Zapewne najważniejsze jest to, że Ciebie też zabiła śmierć Grażyny.
 W tym stwierdzeniu dwa momenty. Pierwszy właśnie dla mnie nieskończenie ważniejszy od innych - to, że potrafiłeś tak pokochać Grażynę, połączyło mnie z Tobą, jak chyba nic innego połączyć nie może. (...) To, że zabiła Cię śmierć człowieka, Ciebie, który już tyle razy umierałeś.

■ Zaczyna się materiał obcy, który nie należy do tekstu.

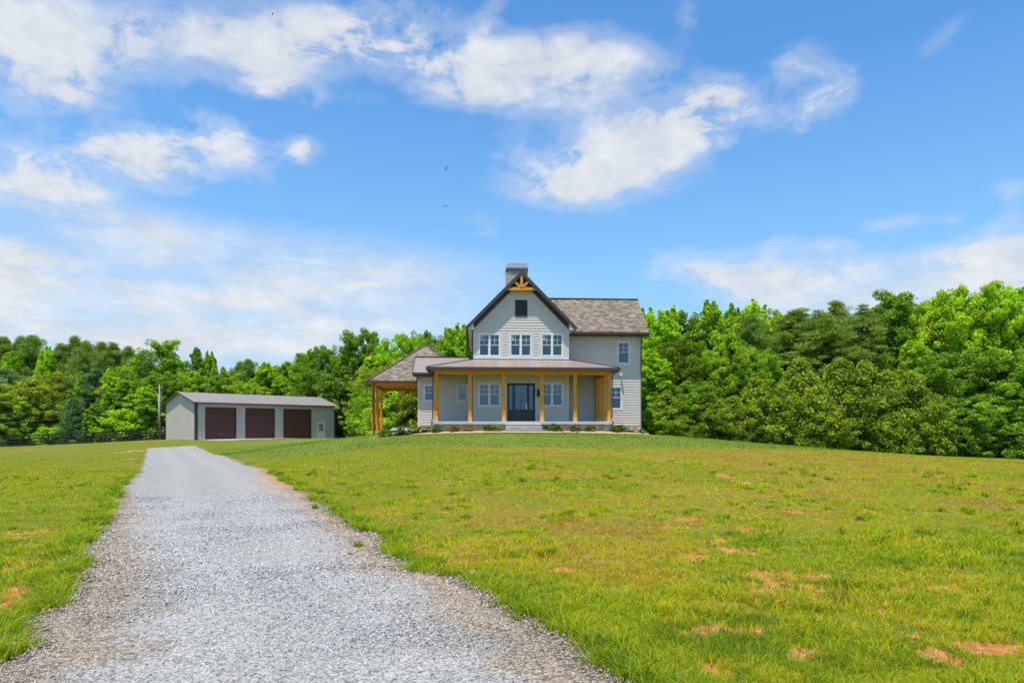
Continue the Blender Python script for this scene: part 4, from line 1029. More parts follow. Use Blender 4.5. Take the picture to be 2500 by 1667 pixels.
def meadow(NT_=95000, per=8):
    y = 3.0*np.exp(rng.random(NT_)*math.log(46/3.0)); x = y*rng.uniform(-.92, .92, NT_)
    cl = clay_f(x, y); dr = dry_f(x, y); so = sod_f(x, y)
    keep = (~in_drive(x, y, -.04)) & (rng.random(NT_) > np.clip(cl*1.3-.25, 0, .82)) & (rng.random(NT_) > np.clip((fbm(x+9, y, 3.2, 3)-.56)*5, 0, .8)*(y < 25)) & (so < .5) & ~((y > 40) & (abs(x) < 10))
    x, y, dr, cl = x[keep], y[keep], dr[keep], cl[keep]; n = len(x)
    ed = np.minimum(np.abs(x-xl(y)), np.abs(x-xr(y))); lush = np.clip(1-ed/.40, 0, 1)*(fbm(x, y, .9, 2) > .47)
    near = np.clip(1-(y-3)/8, 0, 1); gr = fbm(x-7, y+3, .35, 3)
    hue = 1.7 + 2.3*np.clip(dr-.12, 0, 1) - 1.5*near*(gr > .48)*.6 - 1.1*lush + rng.normal(size=n)*.6 + np.where(rng.random(n) < .14*(1-lush)+.5*(fbm(x+70, y, .7, 4) > .6), 1.9, 0) - .9*(fbm(x-31, y+13, 1.1, 3) > .58)
    hgt = (.028+.017*rng.random(n))*(1+1.1*lush+.55*(rng.random(n) < .10)+.5*near*(gr > .5))*(1+.1*np.clip(y/12, 0, 2)); sp = .028*np.clip(y/5, .8, 5)
    X = np.repeat(x, per)+rng.normal(size=n*per)*np.repeat(sp, per); Y = np.repeat(y, per)+rng.normal(size=n*per)*np.repeat(sp, per)
    H = np.repeat(hgt, per)*(.55+.75*rng.random(n*per)); W = .0036*np.clip(np.repeat(y, per)/4.5, .9, 5)*(.7+.8*rng.random(n*per)); K = np.repeat(hue, per)+rng.normal(size=n*per)*.45
    ok = ~in_drive(X, Y, -.10); X, Y, H, W, K = X[ok], Y[ok], H[ok], W[ok], K[ok]
    nr = Y < 10; col = gcol(K)
    a = blades(X[nr], Y[nr], H[nr], W[nr], col[nr], 1.35, seg=True); b = blades(X[~nr], Y[~nr], H[~nr], W[~nr], col[~nr], 1.3, seg=False)
    V = np.vstack([a[0], b[0]]); Fi = np.concatenate([a[1], b[1]+len(a[0])]); cn = np.concatenate([a[2], b[2]]); cc = np.vstack([a[3], b[3]])
    return npmesh('meadow_grass', V, Fi, cn, M['grass'], cols=dict(col=cc))
o = link('meadow_grass', meadow()); tag(o, 'short patchy yellow green grass with dry stalks either side of the drive', 'grass', kind='stuff')
def rough(N=5200):
    "coarse broad-bladed tufts near the viewer and along the drive edge"
    y = 3.2*np.exp(rng.random(N)*math.log(24/3.2)); x = y*rng.uniform(-.9, .9, N)
    e = rng.random(N) < .28; sd = rng.random(N) < .5; off = np.abs(rng.normal(size=N))*.13
    x = np.where(e, np.where(sd, xl(y)-off+.05, xr(y)+off-.05), x); keep = (~in_drive(x, y, -.10)) & (e | (fbm(x, y, .8, 3) > .5)); x, y, e = x[keep], y[keep], e[keep]; n = len(x); per = 26
    hue = np.where(e, .95, 1.3)+rng.normal(size=n)*.7; h = (.075+.085*rng.random(n))*np.where(e, 1.15, .9)
    X = np.repeat(x, per)+rng.normal(size=n*per)*.06; Y = np.repeat(y, per)+rng.normal(size=n*per)*.045
    a = blades(X, Y, np.repeat(h, per)*(.4+.7*rng.random(n*per)), .006*np.clip(Y/5, 1, 3)*(.7+.8*rng.random(n*per)), gcol(np.repeat(hue, per)+rng.normal(size=n*per)*.4), 1.3, z=np.repeat(gz(x, y), per))
    return npmesh('grass_tufts', a[0], a[1], a[2], M['grass'], cols=dict(col=a[3]))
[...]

Niezwykłe, niepojęte, cudowne... I jeszcze przy tym stałeś się dla mnie czymś w rodzaju nadziei. (...) Pamiętasz, zapytałem Ciebie zaraz w pierwszej chwili - ile razy umierałeś - umierał ci świat? (...) Potem z całej żydowskiej sprawy zrobiłem sobie coś w rodzaju tarczy. (...) Żeby zwalczyć ból śmierci Grażyny bólem ogólnoludzkim. Bo tamta żydowska śmierć tak głęboko ugodziła w samą istotę człowieczeństwa, że boli i będzie boleć każdego człowieka. (...) Dopiero teraz zaczynam rozumieć, dlaczego rozmowy z Tobą o getcie stępiały mój ból. (...) Kiedy taka katastrofa jak ta, która nam się zdarzyła, zwali się na człowieka, wtedy będzie chwilami na samej granicy wytrzymałości. Jeśli zdecyduje się żyć, to poszukuje nadziei, że to nie stale będzie tak boleć. Gdy jednak boli na granicy wytrzymałości (...) następuje wyłączenie układu odczuwania.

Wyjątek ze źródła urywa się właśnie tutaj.